Redemption from the rationalism and intellectualism of science is the
fundamental presupposition of living in union with the divine. This, or
something similar in meaning, is one of the fundamental watchwords one hears
among German youth, whose feelings are attuned to religion or who crave religious
experiences. They crave not only religious experience but experience as such.
The only thing that is strange is the method that is now followed: the spheres
of the irrational, the only spheres that intellectualism has not yet touched,
are now raised into consciousness and put under its lens. For in practice this
is where the modern intellectualist form of romantic irrationalism leads. This
method of emancipation from intellectualism may well bring about the very
opposite of what those who take to it conceive as its goal.
After Neitzsche's devastating criticism of those 'last men'
who 'invented happiness,' I may leave aside altogether the naive optimism in
which science -- that is, the technique of mastering life which rests upon
science -- has been celebrated as the way to happiness.
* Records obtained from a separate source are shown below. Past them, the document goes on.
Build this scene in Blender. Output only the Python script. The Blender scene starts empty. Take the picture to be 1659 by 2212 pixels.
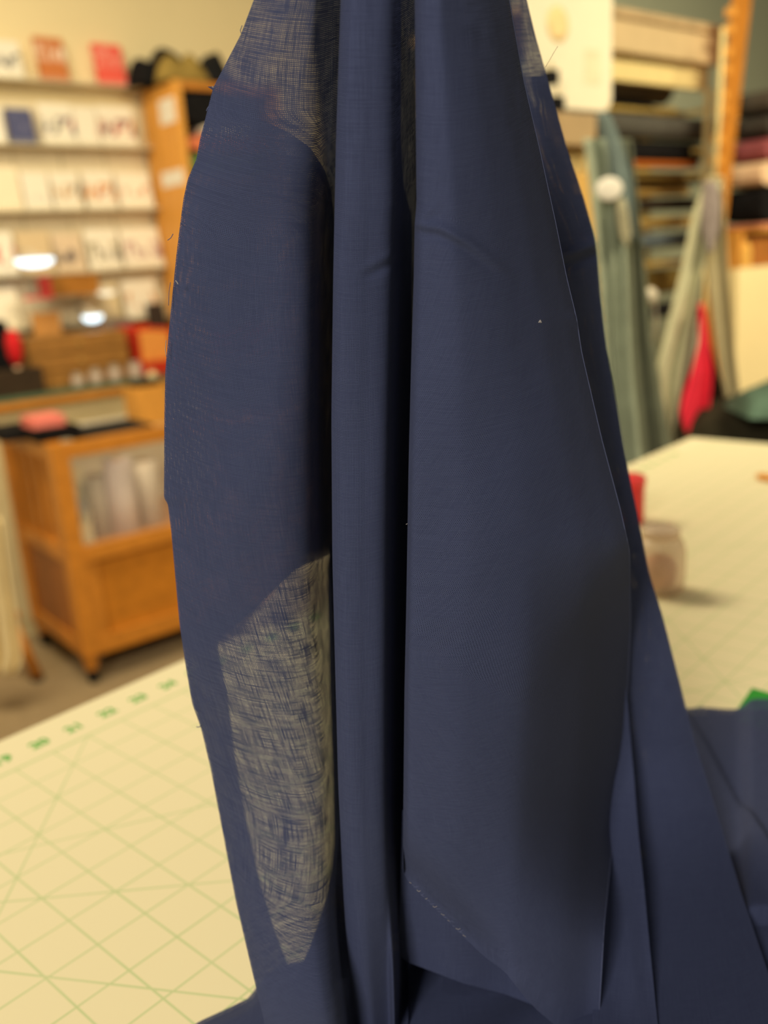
import bpy, bmesh, math, random
import numpy as np
from mathutils import Matrix, Vector
random.seed(7); rng = np.random.default_rng(7)
scene = bpy.context.scene
C = scene.collection

# ------------------------------------------------------------------ camera
F = 1950.0; CX, CY = 829.5, 1106.0; H = 1.193
Rw = np.array([[0.99795554, -0.01735076, -0.06151177],
               [-0.06391202, -0.27092376, -0.96047674],
               [0.0, 0.96244442, -0.27147879]])          # world -> camera (x right, y down, z forward)
cam_d = bpy.data.cameras.new('camera'); cam = bpy.data.objects.new('camera', cam_d); C.objects.link(cam)
cam_d.sensor_width = 36; cam_d.lens = F * 36 / 2212; cam_d.clip_start = 0.02
m = Matrix.Identity(4)
for i in range(3):
    m[i][0] = Rw[0][i]; m[i][1] = -Rw[1][i]; m[i][2] = -Rw[2][i]
m[2][3] = H
cam.matrix_world = m
cam_d.dof.use_dof = True; cam_d.dof.focus_distance = 0.292; cam_d.dof.aperture_fstop = 6.9
scene.camera = cam

# ------------------------------------------------------------------ light
world = bpy.data.worlds.new('world'); scene.world = world; world.use_nodes = True
bgn = world.node_tree.nodes['Background']
bgn.inputs[0].default_value = (1.0, 0.86, 0.58, 1); bgn.inputs[1].default_value = 0.11
def area(name, loc, target, size, power, color, spread=180):
    l = bpy.data.lights.new(name, 'AREA'); l.shape = 'RECTANGLE'; l.size, l.size_y = size; l.energy = power; l.color = color; l.spread = math.radians(spread)
    o = bpy.data.objects.new(name, l); C.objects.link(o); o.location = loc
    o.rotation_euler = (Vector(target) - Vector(loc)).to_track_quat('-Z', 'Y').to_euler()
    return o
WARM = (1.0, 0.85, 0.56)
area('key_light_front', (-1.05, -1.8, 2.3), (0.0, 0.35, 1.0), (0.7, 0.7), 62, (1.0, 0.90, 0.72))  # unseen key light behind the camera, set low to favour the cloth
area('ceiling_light_middle', (-0.9, 1.7, 2.8), (-0.9, 2.2, 0), (1.2, 0.6), 57, WARM)
area('fill_light_right', (2.0, 0.75, 2.6), (0.95, 2.4, 1.2), (1.2, 0.6), 21, WARM, 88)  # added fill light, spread narrowed to brighten the background but miss the cloth
vs = scene.view_settings
vs.view_transform = 'Standard'; vs.look = 'None'; vs.exposure = 0.0; vs.gamma = 1.0; vs.use_curve_mapping = False

# ------------------------------------------------------------------ geometry of the place
WX, WY = 0.78, 0.6258                       # direction of the shop's walls and furniture
w2 = np.array([WX, WY]); q2 = np.array([WY, -WX])
YAW = math.atan2(WY, WX)
CAMP = np.array([0, 0, H])
def ray(x, y): return Rw.T @ np.array([(x - CX) / F, (y - CY) / F, 1.0])
def T(x, y, t):                              # pixel -> (s, z) on the vertical plane t
    d = ray(x, y); k = t / (d[:2] @ q2); p = d * k + CAMP
    return float(p[:2] @ w2), float(p[2])
def S_(x, y, s):
    d = ray(x, y); k = s / (d[:2] @ w2); p = d * k + CAMP
    return float(p[:2] @ q2), float(p[2])
def onZ(x, y, z):
    d = ray(x, y); k = (z - H) / d[2]; return d * k + CAMP
def PY(x, y, Y):                             # pixel -> point at forward distance Y
    d = ray(x, y); return d * (Y / d[1]) + CAMP
def st(s, t, z): return (s * WX + t * WY, s * WY - t * WX, z)

# ------------------------------------------------------------------ materials
def lin(c):
    return tuple(((v / 255) / 12.92 if v / 255 <= 0.04045 else ((v / 255 + 0.055) / 1.055) ** 2.4) for v in c)
_mats = {}
def mat(name, rgb, rough=0.7, spec=0.3, var=0.12, scale=25, metal=0.0, trans=0.0, bump=0.0, stretch=None):
    if name in _mats: return _mats[name]
    mt = bpy.data.materials.new(name); mt.use_nodes = True; nt = mt.node_tree
    b = nt.nodes['Principled BSDF']; c = lin(rgb)
    b.inputs['Roughness'].default_value = rough; b.inputs['Specular IOR Level'].default_value = spec
    b.inputs['Metallic'].default_value = metal; b.inputs['Transmission Weight'].default_value = trans
    tc = nt.nodes.new('ShaderNodeTexCoord'); n = nt.nodes.new('ShaderNodeTexNoise'); n.inputs['Scale'].default_value = scale
    n.inputs['Detail'].default_value = 4
    src = tc.outputs['Object']
    if stretch:
        mp = nt.nodes.new('ShaderNodeMapping'); mp.inputs['Scale'].default_value = stretch
        nt.links.new(src, mp.inputs[0]); src = mp.outputs[0]
    nt.links.new(src, n.inputs['Vector'])
    r = nt.nodes.new('ShaderNodeValToRGB')
    r.color_ramp.elements[0].position = 0.3; r.color_ramp.elements[1].position = 0.7
    r.color_ramp.elements[0].color = (*[v * (1 - var) for v in c], 1); r.color_ramp.elements[1].color = (*[min(1, v * (1 + var)) for v in c], 1)
    nt.links.new(n.outputs['Fac'], r.inputs[0]); nt.links.new(r.outputs[0], b.inputs['Base Color'])
    if bump:
        bp = nt.nodes.new('ShaderNodeBump'); bp.inputs['Strength'].default_value = bump; bp.inputs['Distance'].default_value = 0.002
        nt.links.new(n.outputs['Fac'], bp.inputs['Height']); nt.links.new(bp.outputs[0], b.inputs['Normal'])
    _mats[name] = mt; return mt
def print_mat(name, paper, inks, scale=14, cut=0.56, band=(0.15, 0.8)):
    """paper with blots of printed colour in a band of its height"""
    mt = bpy.data.materials.new(name); mt.use_nodes = True; nt = mt.node_tree; b = nt.nodes['Principled BSDF']
    b.inputs['Roughness'].default_value = 0.6
    tc = nt.nodes.new('ShaderNodeTexCoord'); sp = nt.nodes.new('ShaderNodeSeparateXYZ'); nt.links.new(tc.outputs['Generated'], sp.inputs[0])
    col = None
    base = nt.nodes.new('ShaderNodeRGB'); base.outputs[0].default_value = (*lin(paper), 1); col = base.outputs[0]
    mr1 = nt.nodes.new('ShaderNodeMapRange'); mr1.inputs[1].default_value = band[0]; mr1.inputs[2].default_value = band[0] + 0.1
    mr2 = nt.nodes.new('ShaderNodeMapRange'); mr2.inputs[1].default_value = band[1]; mr2.inputs[2].default_value = band[1] - 0.1
    nt.links.new(sp.outputs[2], mr1.inputs[0]); nt.links.new(sp.outputs[2], mr2.inputs[0])
    mul = nt.nodes.new('ShaderNodeMath'); mul.operation = 'MULTIPLY'; nt.links.new(mr1.outputs[0], mul.inputs[0]); nt.links.new(mr2.outputs[0], mul.inputs[1])
    for i, ink in enumerate(inks):
        n = nt.nodes.new('ShaderNodeTexNoise'); n.noise_dimensions = '4D'; n.inputs['W'].default_value = i * 3.7 + len(name) + scale
        n.inputs['Scale'].default_value = scale / 4
        mp = nt.nodes.new('ShaderNodeMapping'); mp.inputs['Scale'].default_value = (1.6, 0.1, 0.7)
        nt.links.new(tc.outputs['Generated'], mp.inputs[0]); nt.links.new(mp.outputs[0], n.inputs['Vector'])
        k = nt.nodes.new('ShaderNodeMapRange'); k.inputs[1].default_value = cut; k.inputs[2].default_value = cut + 0.03
        nt.links.new(n.outputs['Fac'], k.inputs[0])
        mk = nt.nodes.new('ShaderNodeMath'); mk.operation = 'MULTIPLY'; nt.links.new(k.outputs[0], mk.inputs[0]); nt.links.new(mul.outputs[0], mk.inputs[1])
        mx = nt.nodes.new('ShaderNodeMix'); mx.data_type = 'RGBA'; nt.links.new(mk.outputs[0], mx.inputs[0])
        nt.links.new(col, mx.inputs[6]); mx.inputs[7].default_value = (*lin(ink), 1); col = mx.outputs[2]
    nt.links.new(col, b.inputs['Base Color']); return mt
def glass(name, rgb, alpha=0.3, rough=0.05):
    mt = bpy.data.materials.new(name); mt.use_nodes = True; nt = mt.node_tree; b = nt.nodes['Principled BSDF']
    b.inputs['Base Color'].default_value = (*lin(rgb), 1); b.inputs['Roughness'].default_value = rough
    tr = nt.nodes.new('ShaderNodeBsdfTransparent'); tr.inputs[0].default_value = (*[0.6 + 0.4 * v for v in lin(rgb)], 1)
    mx = nt.nodes.new('ShaderNodeMixShader'); mx.inputs[0].default_value = alpha
    nt.links.new(tr.outputs[0], mx.inputs[1]); nt.links.new(b.outputs[0], mx.inputs[2])
    nt.links.new(mx.outputs[0], nt.nodes['Material Output'].inputs[0]); return mt

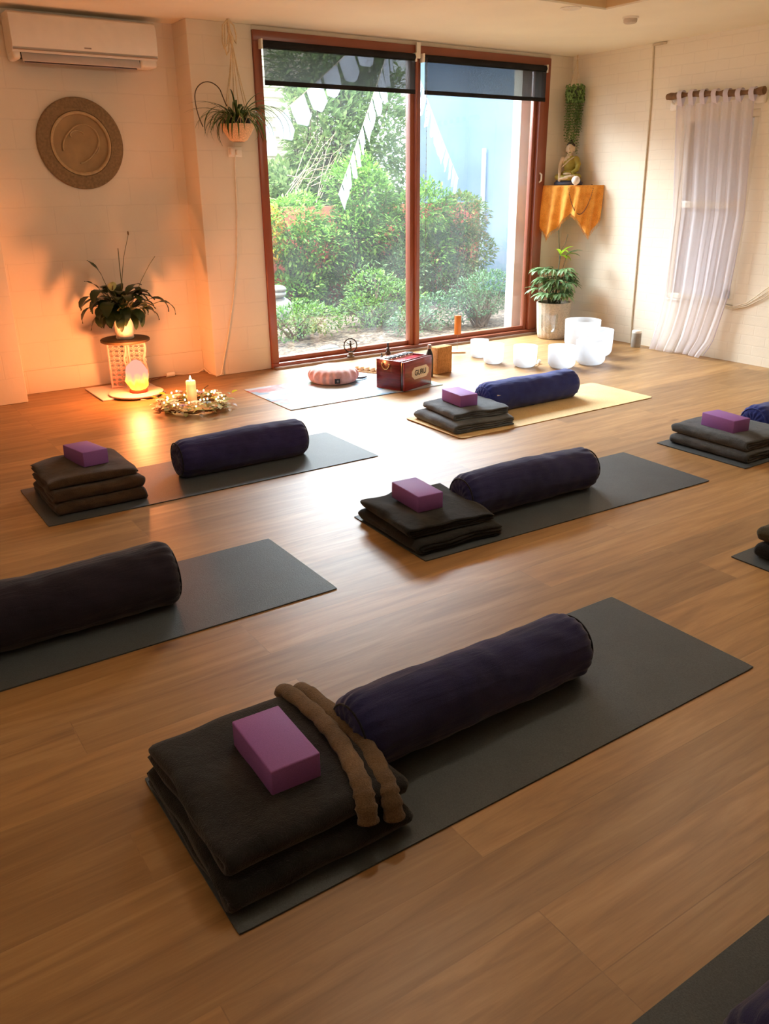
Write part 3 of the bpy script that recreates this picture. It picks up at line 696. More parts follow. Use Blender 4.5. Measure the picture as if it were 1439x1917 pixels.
# ------------------------------------------------------------------ folded blankets
def wool(name, c, c2): return fabric(name, c, c2, sheen=.2, bump=.9, fuzz=260, blot=9)
M_w_dark = wool('dark_wool', (28, 28, 30), (44, 44, 45)); M_w_brown = wool('brown_wool', (58, 42, 30), (84, 64, 46))
M_w_grey = wool('slate_wool', (76, 82, 88), (108, 115, 121)); M_w_mid = wool('grey_wool', (60, 63, 66), (90, 94, 97))
M_w_black = wool('black_wool', (22, 24, 25), (38, 40, 41)); M_hem = wool('velvet_hem', (96, 76, 54), (126, 102, 76)); M_w_olive = wool('olive_brown_wool', (56, 50, 32), (84, 76, 50))
def blanket(cx, cy, z0, sx, sy, h, rot, mat, label, seed, layers=4, group='folded blankets at the mat ends', sag=.25, hem=0, lump=.012, skew=0.):
    """wool blanket folded in half again and again: a sheet swept round nested folds, big round fold at -x"""
    t = thing('folded_blanket', label, 'blanket', (cx, cy, z0), rot, group)
    th = h/layers; nh = layers//2
    path = []       # centre line in x-z, starting at the free outer bottom edge
    xr = sx/2; xl = -sx/2+h/2; rnd = random.Random(seed)
    def arc(cxx, cz, rr, a0, a1, n): return [(cxx+rr*math.cos(a), cz+rr*math.sin(a)) for a in np.linspace(a0, a1, n)]
    def line(x0, x1, z, n): return [(x, z) for x in np.linspace(x0, x1, n)]
    sheets = []
    for k in range(nh):                   # each U: bottom sheet, round left fold, top sheet
        rr = h/2-th*(k+.5)
        xo = xl+rnd.uniform(-.004, .006)*k; xe = xr-rnd.uniform(0, .012)
        sheets.append((line(xe, xo, h/2-rr, 26)+arc(xo, h/2, rr, -PI/2, -3*PI/2, max(10, int(10+rr*200)))[1:-1]+line(xo, xe, h/2+rr, 26)))
    ny_ = 46
    m = MB()
    for si, path in enumerate(sheets):
        P = [Vector((a, 0, b_)) for a, b_ in path]; n_ = len(P)
        N = []
        for i in range(n_):
            d = (P[min(i+1, n_-1)]-P[max(i-1, 0)]).normalized(); N.append(Vector((d.z, 0, -d.x)))
        ring = []
        for i in range(n_): ring.append((P[i], N[i], 1))
        T = th*.5*.985
        sec = [(P[i]+N[i]*T, i) for i in range(n_)]+[(P[n_-1]+Vector((T*.6, 0, 0)), n_-1)]+[(P[i]-N[i]*T, i) for i in range(n_-1, -1, -1)]+[(P[0]+Vector((T*.6, 0, 0)), 0)]
        ns = len(sec); vs = []; fs = []
        wob = rnd.uniform(-.006, .006)
        for j in range(ny_+1):
            tt = j/ny_; y = -sy/2+sy*tt
            ed = min(tt, 1-tt)*sy
            pinch = 1-(.5*max(0, 1-ed/.009)**2)
            for q, i in sec:
                c_ = P[i]
                p = c_+(q-c_)*pinch
                y2 = y+wob+.013*noise.noise(Vector((p.x*7, p.z*30, seed+si)))*(1 if ed < .02 else .0)
                p = Vector((p.x, y2, p.z))
                g = noise.noise(Vector((p.x*4+seed*3.1, p.y*4, 1.7)))
                g2 = noise.noise(Vector((p.x*11+seed, p.y*9, p.z*14)))
                g3 = noise.noise(Vector((p.x*3, p.y*9+seed, p.z*40)))
                hh = p.z/h
                # sag towards the rims
                ex = max(0, (abs(p.x)-(sx/2-.07))/.07) if p.x > 0 else max(0, (abs(p.x)-(sx/2-.05))/.05)*.6
                ey = max(0, (abs(p.y)-(sy/2-.08))/.08)
                drop = 1-sag*.5*min(1, ex)**2-sag*.6*min(1, ey)**2
                p.z = p.z*drop+hh*(lump*(g+.25)+lump*.45*g2)
                p.x += hh*(.5*lump*g3)+skew*hh+.004*g3
                p.y += hh*(.5*lump*g2)+.005*noise.noise(Vector((p.x*9, seed, p.z*25)))*(1 if abs(p.y) > sy*.3 else 0)
                vs.append(p)
        for j in range(ny_):
            for k in range(ns):
                a = j*ns+k; b_ = j*ns+(k+1) % ns; fs.append((a, b_, b_+ns, a+ns))
        # end caps as strips
        half = n_
        for base_, fl_ in ((0, 1), (ny_*ns, 0)):
            for i in range(n_-1):
                a = base_+i; b_ = base_+i+1; c2_ = base_+(2*n_-i-1); d_ = base_+(2*n_-i)
                fs.append((b_, a, d_, c2_) if fl_ else (a, b_, c2_, d_))
        m.add(vs, fs)
    m.build('wool', mat, t, 180)
    if hem:
        for k in range(hem):
            hm = MB(); pts = []; rad = []
            way = (((.262, -.168, -.006), (.24, -.17, .012), (.09, -.182, .014), (-.055, -.172, .014), (-.20, -.140, .010), (-.262, -.118, -.006), (-.292, -.108, -.048)),
                   ((.255, -.214, -.014), (.225, -.220, .004), (.07, -.236, -.002), (-.075, -.236, -.004), (-.22, -.202, -.006), (-.272, -.186, -.022), (-.302, -.178, -.066)))[k]
            W_ = np.array(way); ts = np.linspace(0, 6, 49)
            for tt in ts:
                a_ = min(int(tt), 5); fr_ = tt-a_; p0, p1, p2, p3 = (W_[max(a_-1, 0)], W_[a_], W_[a_+1], W_[min(a_+2, 6)])
                q_ = .5*((2*p1)+(-p0+p2)*fr_+(2*p0-5*p1+4*p2-p3)*fr_**2+(-p0+3*p1-3*p2+p3)*fr_**3)
                pts.append((q_[0], q_[1], h+q_[2])); rad.append(.026*(1 if 0 < tt < 6 else .55)+.0022*math.sin(tt*11+k)+.0012*math.sin(tt*23))
            hm.tube(pts, rad, 18)
            for q in range(len(pts)):      # padded ribbon, flatter than round
                for w__ in range(18):
                    v_ = hm.v[q*18+w__]; hm.v[q*18+w__] = (v_[0], v_[1], pts[q][2]+(v_[2]-pts[q][2])*.52)
            hm.build('velvet_hem', M_hem, t, 180)
    return t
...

Who believes in this?
-- aside from a few big children in university chairs or editorial offices. Let
us resume our argument.
Under these internal presuppositions, what is the meaning of
science as a vocation, now after all these former illusions, the 'way to true
being,' the 'way to true art,' the 'way to true nature,' the 'way to true God,'
the 'way to true happiness,' have been dispelled? Tolstoi has given the
simplest answer, with the words: 'Science is meaningless because it gives no
answer to our question, the only question important for us: "What shall we
do and how shall we live?" That science does not give an answer to
this is indisputable. The only question that remains is the sense in which
science gives 'no' answer, and whether or not science might yet be of some use
to the one who puts the question correctly." (From "Science as
a Vocation," [1958, pp. 142-143 in From Max Weber: Essays in Sociology,
edited by Han Gerth and C. Wright Mills.)